> [Task statement]: Scan the entries below for the word "Blender". Copy each line that has it.

Scenes as source code:
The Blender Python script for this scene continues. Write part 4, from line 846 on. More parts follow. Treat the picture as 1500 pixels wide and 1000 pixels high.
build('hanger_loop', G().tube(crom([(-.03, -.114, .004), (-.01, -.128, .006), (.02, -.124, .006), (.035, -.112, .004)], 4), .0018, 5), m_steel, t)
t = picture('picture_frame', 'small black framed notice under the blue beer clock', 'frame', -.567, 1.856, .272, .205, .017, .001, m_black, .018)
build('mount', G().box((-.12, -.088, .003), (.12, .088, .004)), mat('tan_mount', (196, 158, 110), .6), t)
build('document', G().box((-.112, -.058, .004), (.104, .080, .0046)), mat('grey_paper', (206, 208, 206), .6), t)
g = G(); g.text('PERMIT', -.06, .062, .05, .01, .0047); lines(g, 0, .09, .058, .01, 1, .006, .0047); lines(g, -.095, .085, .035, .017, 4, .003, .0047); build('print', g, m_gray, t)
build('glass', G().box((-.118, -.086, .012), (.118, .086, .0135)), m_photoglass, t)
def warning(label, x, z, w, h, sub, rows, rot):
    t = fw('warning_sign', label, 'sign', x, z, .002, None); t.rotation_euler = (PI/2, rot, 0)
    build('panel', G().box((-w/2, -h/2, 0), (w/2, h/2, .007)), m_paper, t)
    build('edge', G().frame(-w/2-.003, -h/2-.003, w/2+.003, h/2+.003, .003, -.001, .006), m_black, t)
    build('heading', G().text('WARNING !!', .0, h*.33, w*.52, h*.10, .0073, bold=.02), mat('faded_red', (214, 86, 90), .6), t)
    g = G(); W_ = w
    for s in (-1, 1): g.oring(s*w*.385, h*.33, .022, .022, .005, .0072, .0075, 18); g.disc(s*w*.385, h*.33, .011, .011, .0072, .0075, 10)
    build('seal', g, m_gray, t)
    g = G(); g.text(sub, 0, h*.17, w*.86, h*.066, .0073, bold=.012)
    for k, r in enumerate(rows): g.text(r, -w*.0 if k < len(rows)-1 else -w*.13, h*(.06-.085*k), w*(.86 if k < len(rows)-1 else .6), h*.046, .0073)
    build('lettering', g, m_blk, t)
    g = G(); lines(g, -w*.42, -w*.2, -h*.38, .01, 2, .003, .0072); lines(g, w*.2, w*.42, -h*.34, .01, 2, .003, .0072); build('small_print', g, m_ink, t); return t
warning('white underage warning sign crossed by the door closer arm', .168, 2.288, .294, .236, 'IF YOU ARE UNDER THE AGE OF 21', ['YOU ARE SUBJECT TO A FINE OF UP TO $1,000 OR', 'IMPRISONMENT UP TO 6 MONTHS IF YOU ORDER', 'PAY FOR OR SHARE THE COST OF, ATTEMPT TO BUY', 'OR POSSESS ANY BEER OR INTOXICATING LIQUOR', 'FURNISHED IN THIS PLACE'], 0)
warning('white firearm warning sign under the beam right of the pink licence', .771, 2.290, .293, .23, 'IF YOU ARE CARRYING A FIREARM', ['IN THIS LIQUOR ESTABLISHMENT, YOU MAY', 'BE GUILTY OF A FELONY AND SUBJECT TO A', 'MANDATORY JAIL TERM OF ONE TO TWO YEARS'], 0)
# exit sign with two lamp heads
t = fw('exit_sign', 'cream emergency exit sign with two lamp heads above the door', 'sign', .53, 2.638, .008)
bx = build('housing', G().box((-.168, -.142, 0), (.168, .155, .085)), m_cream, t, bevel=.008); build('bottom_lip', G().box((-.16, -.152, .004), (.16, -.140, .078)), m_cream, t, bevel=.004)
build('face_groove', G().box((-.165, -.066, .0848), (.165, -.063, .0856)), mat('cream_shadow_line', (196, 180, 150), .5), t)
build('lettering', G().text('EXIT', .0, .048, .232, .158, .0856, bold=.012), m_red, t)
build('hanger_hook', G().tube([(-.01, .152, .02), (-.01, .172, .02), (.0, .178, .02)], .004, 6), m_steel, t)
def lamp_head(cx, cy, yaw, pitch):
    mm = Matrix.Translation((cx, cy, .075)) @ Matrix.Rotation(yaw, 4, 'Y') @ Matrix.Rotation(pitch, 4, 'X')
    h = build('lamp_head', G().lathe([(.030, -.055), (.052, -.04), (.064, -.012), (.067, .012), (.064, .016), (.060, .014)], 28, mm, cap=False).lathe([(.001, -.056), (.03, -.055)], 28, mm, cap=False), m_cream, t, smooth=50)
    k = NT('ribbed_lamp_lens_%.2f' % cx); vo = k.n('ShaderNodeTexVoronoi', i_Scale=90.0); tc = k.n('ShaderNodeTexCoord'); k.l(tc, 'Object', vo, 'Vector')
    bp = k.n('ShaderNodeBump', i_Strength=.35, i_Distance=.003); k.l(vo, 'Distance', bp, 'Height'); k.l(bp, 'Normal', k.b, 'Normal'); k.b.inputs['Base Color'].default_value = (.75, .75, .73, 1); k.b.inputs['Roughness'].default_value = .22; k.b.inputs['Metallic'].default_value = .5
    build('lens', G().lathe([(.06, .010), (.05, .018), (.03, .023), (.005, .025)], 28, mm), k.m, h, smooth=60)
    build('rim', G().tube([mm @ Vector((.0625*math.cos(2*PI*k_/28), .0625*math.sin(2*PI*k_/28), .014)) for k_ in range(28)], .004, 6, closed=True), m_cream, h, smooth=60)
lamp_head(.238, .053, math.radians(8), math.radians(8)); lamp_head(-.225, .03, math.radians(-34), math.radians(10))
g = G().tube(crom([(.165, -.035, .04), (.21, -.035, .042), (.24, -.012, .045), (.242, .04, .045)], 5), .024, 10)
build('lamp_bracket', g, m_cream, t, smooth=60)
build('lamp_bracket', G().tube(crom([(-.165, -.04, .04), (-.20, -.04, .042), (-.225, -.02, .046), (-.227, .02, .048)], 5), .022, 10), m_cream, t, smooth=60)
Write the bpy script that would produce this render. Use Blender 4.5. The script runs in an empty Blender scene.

> [The answer]:
The Blender Python script for this scene continues. Write part 4, from line 846 on. More parts follow. Treat the picture as 1500 pixels wide and 1000 pixels high.
Write the bpy script that would produce this render. Use Blender 4.5. The script runs in an empty Blender scene.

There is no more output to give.